The dealer told him, “Son, I can’t sell ‘em as fast as you’re bringing ‘em back.”

A Legend in His Own Time

Veteran journalist David C. Smith now can add “legend” to his long list of honorary titles and achievements.

Commenting on the positive role journalists have played in the auto industry and in helping the Management Briefing Seminars grow in size and stature, Center for Automotive Research Chairman Dave Cole called Ward’s AutoWorld magazine founder Smith a “legend” for his contributions to the industry.

Smith has been reporting on Traverse City’s now famous automotive confab since 1972.

Lamenting Homebodies

A frank discussion about current and future automotive employees broke out during a panel discussion Wednesday morning.
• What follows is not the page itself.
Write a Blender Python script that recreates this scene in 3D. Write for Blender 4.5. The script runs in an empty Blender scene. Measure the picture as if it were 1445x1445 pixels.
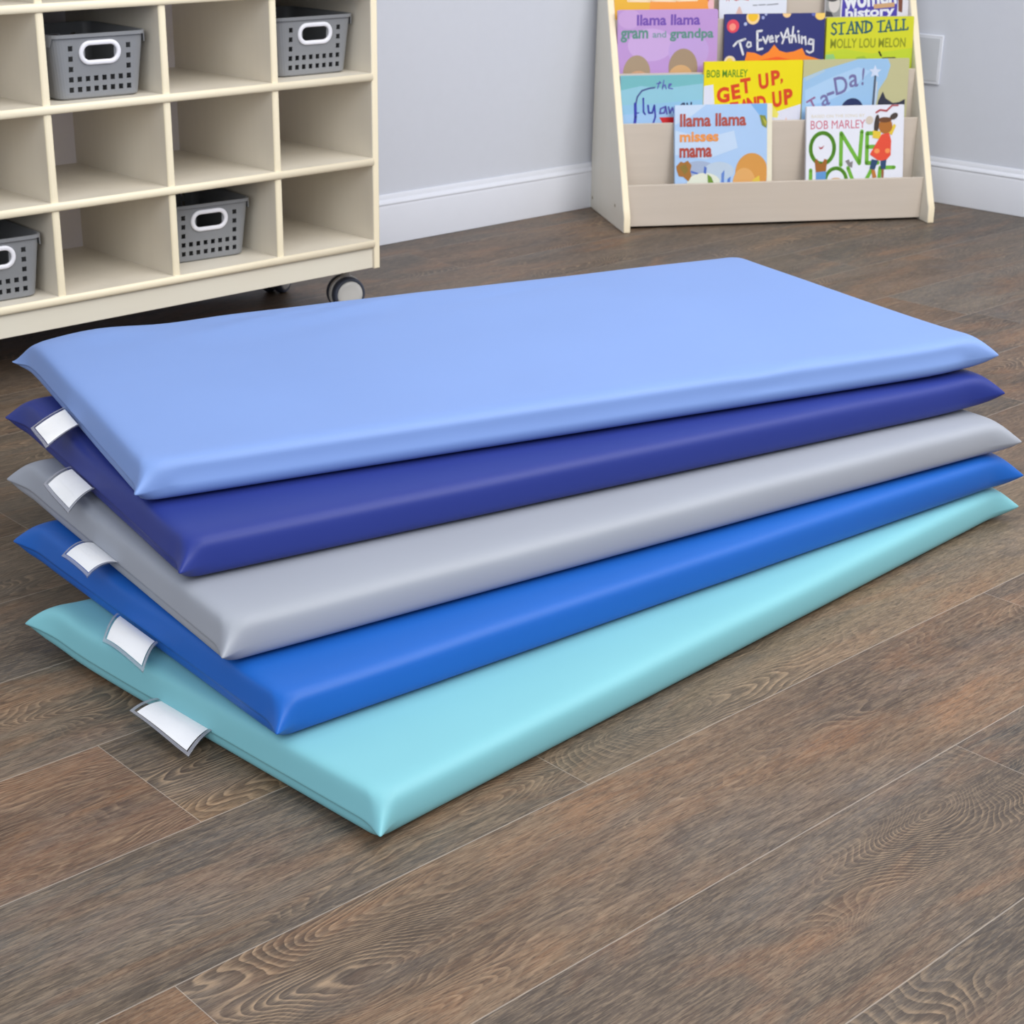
import bpy, bmesh, math, random
from mathutils import Vector, Matrix, noise
random.seed(7)
SC = bpy.context.scene
COL = SC.collection
PI = math.pi

# ------------------------------------------------------------------ helpers
def lin(c):
    f = lambda v: v/12.92 if v <= .04045 else ((v+.055)/1.055)**2.4
    return tuple(f(x/255.) for x in c) + (1.,)

def tag(o, label=None, cat=None, group=None, kind=None):
    for k, v in (('label', label), ('category', cat), ('group', group), ('kind', kind)):
        if v: o[k] = v
    return o

def empty(name, mat, label=None, cat=None, group=None):
    o = bpy.data.objects.new(name, None)
    o.empty_display_size = .05
    COL.objects.link(o)
    o.matrix_world = mat
    return tag(o, label, cat, group)

def link(name, bm, mats, parent=None, smooth=False, bevel=0, seg=2, solid=0, subsurf=0, wn=False):
    me = bpy.data.meshes.new(name)
    bmesh.ops.recalc_face_normals(bm, faces=bm.faces[:])
    bm.to_mesh(me); bm.free()
    for m in (mats if isinstance(mats, (list, tuple)) else [mats]): me.materials.append(m)
    o = bpy.data.objects.new(name, me)
    COL.objects.link(o)
    if parent: o.parent = parent
    if smooth:
        for p in me.polygons: p.use_smooth = True
    if solid:
        m = o.modifiers.new('s', 'SOLIDIFY'); m.thickness = solid; m.offset = 0
    if bevel:
        m = o.modifiers.new('b', 'BEVEL'); m.width = bevel; m.segments = seg; m.limit_method = 'ANGLE'; m.angle_limit = math.radians(40)
        m.harden_normals = False
        for p in me.polygons: p.use_smooth = True
        try: me.set_sharp_from_angle(angle=math.radians(35))
        except Exception: pass
    if subsurf:
        m = o.modifiers.new('u', 'SUBSURF'); m.levels = subsurf; m.render_levels = subsurf
    return o

def copy_tree(o, parent=None):
    c = o.copy(); COL.objects.link(c)
    if parent: c.parent = parent
    for ch in list(o.children): copy_tree(ch, c)
    return c

def box(bm, x0, x1, y0, y1, z0, z1, mi=0):
    v = [bm.verts.new((x, y, z)) for z in (z0, z1) for y in (y0, y1) for x in (x0, x1)]
    for q in ((0,2,3,1), (4,5,7,6), (0,1,5,4), (2,6,7,3), (0,4,6,2), (1,3,7,5)):
        f = bm.faces.new([v[i] for i in q]); f.material_index = mi
    return bm

def cyl(bm, c, axis, r, h, n=32, mi=0, r2=None):
    axis = Vector(axis).normalized()
    a = axis.orthogonal().normalized(); b = axis.cross(a)
    c = Vector(c); r2 = r if r2 is None else r2
    A = [bm.verts.new(c + r*(math.cos(t)*a + math.sin(t)*b)) for t in [2*PI*i/n for i in range(n)]]
    B = [bm.verts.new(c + axis*h + r2*(math.cos(t)*a + math.sin(t)*b)) for t in [2*PI*i/n for i in range(n)]]
    fs = [bm.faces.new([A[i], A[(i+1) % n], B[(i+1) % n], B[i]]) for i in range(n)]
    fs += [bm.faces.new(A[::-1]), bm.faces.new(B)]
    for f in fs: f.material_index = mi

def lathe(bm, c, axis, prof, n=40, mi=0):
    """prof: list of (radius, distance along the axis)"""
    axis = Vector(axis).normalized()
    a = axis.orthogonal().normalized(); b = axis.cross(a); c = Vector(c)
    rings = []
    for r, h in prof:
        if r < 1e-6: rings.append([bm.verts.new(c + axis*h)])
        else: rings.append([bm.verts.new(c + axis*h + r*(math.cos(2*PI*i/n)*a + math.sin(2*PI*i/n)*b)) for i in range(n)])
    for p, q in zip(rings, rings[1:]):
        for i in range(n):
            j = (i+1) % n
            if len(p) == 1 and len(q) == 1: continue
            if len(p) == 1: f = bm.faces.new([p[0], q[j], q[i]])
            elif len(q) == 1: f = bm.faces.new([p[i], p[j], q[0]])
            else: f = bm.faces.new([p[i], p[j], q[j], q[i]])
            f.material_index = mi

def prism(bm, pts, axis, a0, a1, mi=0):
    """pts: 2D outline. axis 'x': pts are (y,z); 'y': (x,z); 'z': (x,y)"""
    def P(p, a):
        return {'x': (a, p[0], p[1]), 'y': (p[0], a, p[1]), 'z': (p[0], p[1], a)}[axis]
    A = [bm.verts.new(P(p, a0)) for p in pts]; B = [bm.verts.new(P(p, a1)) for p in pts]
    n = len(pts)
    fs = [bm.faces.new(A), bm.faces.new(B[::-1])]
    for i in range(n): fs.append(bm.faces.new([A[i], B[i], B[(i+1) % n], A[(i+1) % n]]))
    for f in fs: f.material_index = mi

# ------------------------------------------------------------------ materials
class NT:
    def __init__(s, name):
        s.m = bpy.data.materials.new(name); s.m.use_nodes = True
        s.t = s.m.node_tree; s.t.nodes.clear()
        s.out = s.t.nodes.new('ShaderNodeOutputMaterial')
    def n(s, typ, **kw):
        nd = s.t.nodes.new('ShaderNode' + typ)
        for k, v in kw.items():
            if k.startswith('i_'): 
                key = k[2:]
                key = int(key) if key.isdigit() else key.replace('_', ' ')
                s.set(nd.inputs[key], v)
            else: setattr(nd, k, v)
        return nd
    def set(s, inp, v):
        if hasattr(v, 'is_output') or isinstance(v, bpy.types.NodeSocket): s.t.links.new(v, inp)
        else: inp.default_value = v
    def math(s, op, a, b=None, c=None, clamp=False):
        nd = s.t.nodes.new('ShaderNodeMath'); nd.operation = op; nd.use_clamp = clamp
        for i, v in enumerate((a, b, c)):
            if v is not None: s.set(nd.inputs[i], v)
        return nd.outputs[0]
    def mix(s, fac, a, b, mode='MIX'):
        nd = s.t.nodes.new('ShaderNodeMix'); nd.data_type = 'RGBA'; nd.blend_type = mode
        s.set(nd.inputs[0], fac); s.set(nd.inputs[6], a); s.set(nd.inputs[7], b)
        return nd.outputs[2]
    def xyz(s, x, y, z):
        nd = s.t.nodes.new('ShaderNodeCombineXYZ')
        for i, v in enumerate((x, y, z)): s.set(nd.inputs[i], v)
        return nd.outputs[0]
    def noise(s, vec, scale=1., detail=2., rough=.5, dist=0.):
        nd = s.n('TexNoise'); s.set(nd.inputs['Vector'], vec)
        nd.inputs['Scale'].default_value = scale; nd.inputs['Detail'].default_value = detail
        nd.inputs['Roughness'].default_value = rough; nd.inputs['Distortion'].default_value = dist
        return nd.outputs['Fac']
    def ramp(s, fac, stops):
        nd = s.n('ValToRGB'); e = nd.color_ramp.elements
        while len(e) < len(stops): e.new(.5)
        for el, (p, c) in zip(e, stops): el.position = p; el.color = c if len(c) == 4 else tuple(c)+(1,)
        s.set(nd.inputs[0], fac)
        return nd.outputs[0]
    def bsdf(s, color, rough=.5, bump=None, bstr=.2, bdist=.001, **kw):
        b = s.n('BsdfPrincipled')
        s.set(b.inputs['Base Color'], color); s.set(b.inputs['Roughness'], rough)
        for k, v in kw.items(): s.set(b.inputs[k.replace('_', ' ')], v)
        if bump is not None:
            bp = s.n('Bump'); bp.inputs['Strength'].default_value = bstr; bp.inputs['Distance'].default_value = bdist
            s.set(bp.inputs['Height'], bump); s.t.links.new(bp.outputs[0], b.inputs['Normal'])
        s.t.links.new(b.outputs[0], s.out.inputs[0])
        return b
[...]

Chrysler’s Tom LaSorda brought down the house with his beef that in an increasingly global auto industry, employees don’t want to move.

“We’re seeing huge trends right now with dual-income families and asking people, ‘How would you like to go to Russia, or how would you like to go to China or India?’

“I remember growing up in the business and Monday morning your ass was in another location – it wasn’t kissing them on the cheek,” he says as the crowd erupted in laughter.

Honda’s Dick Colliver says the auto maker has had trouble recruiting people to work not in some far-flung locale but, surprisingly, California.

“People are becoming domesticated. They want to settle in, they want to nest,” he says of job applicants Honda has encountered.

Colliver also laments the fact “kids today are looking for a yellow brick road,” wanting rewards but not willing to make the sacrifices to get them.